Her work as mayor has clearly won her a number of fans.

“Watching Mary Broh has led me to have faith that things can get done in Liberia,” said Hesta Baker Pearson, chief executive of Baker Pearson Communications, a publishing company in Monrovia. “City Hall itself has been transformed. She gets in the streets herself and helps to do the cleaning. She has managed to do some things that many people thought were impossible. If Liberia had 20 more Mary Brohs, the country would be massively transformed in about one year’s time.”

Sometimes, her methods display an utter lack of subtlety. On one occasion, with bulldozer in tow, Ms. Broh took to the streets of Monrovia,

demolishing illegally built structures, saying they were a haven for criminals and prostitutes.

Ms. Broh, came to government work in Liberia almost by chance. She left the country decades ago and lived in New York City for more than 30 years, working as a collections manager for a Manhattan garment manufacturing company and, later, as shipping and logistics manager for Marvel, the toy company.

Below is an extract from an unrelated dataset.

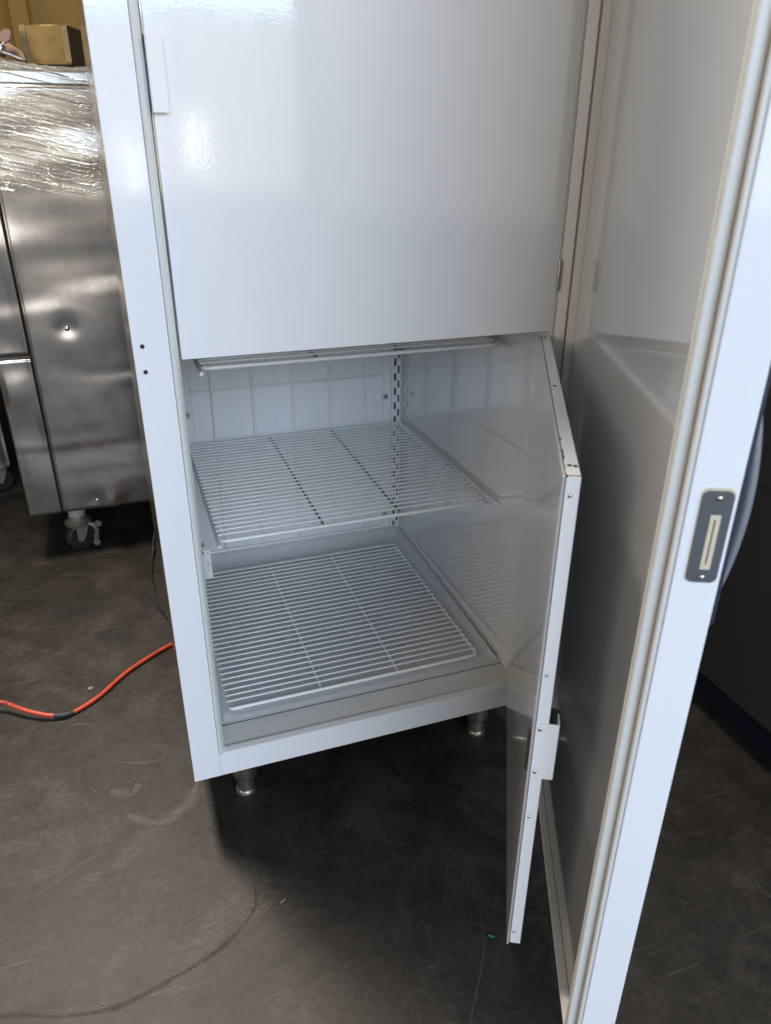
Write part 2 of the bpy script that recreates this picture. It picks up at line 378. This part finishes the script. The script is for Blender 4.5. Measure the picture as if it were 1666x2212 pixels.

All the while, she had followed the career of Ellen Johnson Sirleaf, she said, and met the future president on a chance encounter on an intersection near the United Nations.

“She gave me her phone number and I started staying in touch with her,” Ms. Broh said. “I never abandoned her. I felt this lady was bound to be great. Every time she was in New York, and even when she was in exile in the Ivory Coast, I was in touch with her. We became friends.”

When Ellen Johnson Sirleaf was inaugurated as the first woman head of state in all of Africa in 2006, Ms. Broh came from New York for the event. “I had no intention to stay here,” she said. “And the president said that she wanted me to stay and work with her. I nearly fell over,” she said, referring to the woman commonly known as Liberia’s Iron Lady. “And when your friend, the president, asks you to come, you come.”

She came indeed, first serving as special projects coordinator for the president. She went on to become the director of the Passport Bureau and was lauded by the president for working to eliminate corruption and bribery. By 2008, she had become Deputy Director of Liberia’s Port Authority and a year later, the president selected to serve as Monrovia’s mayor.

She said, she has no particular career aspirations other than to assist Liberia thrive in the transition from the aching years of war.

“I just want to be part of nation building,” she said. “Even if the President tells me to leave the city and go to the hinterland to work, I’ll be happy to go, It’s all part of nation building in this post war period. I just want my name to be remembered 50 years from now and for people to say that I helped.”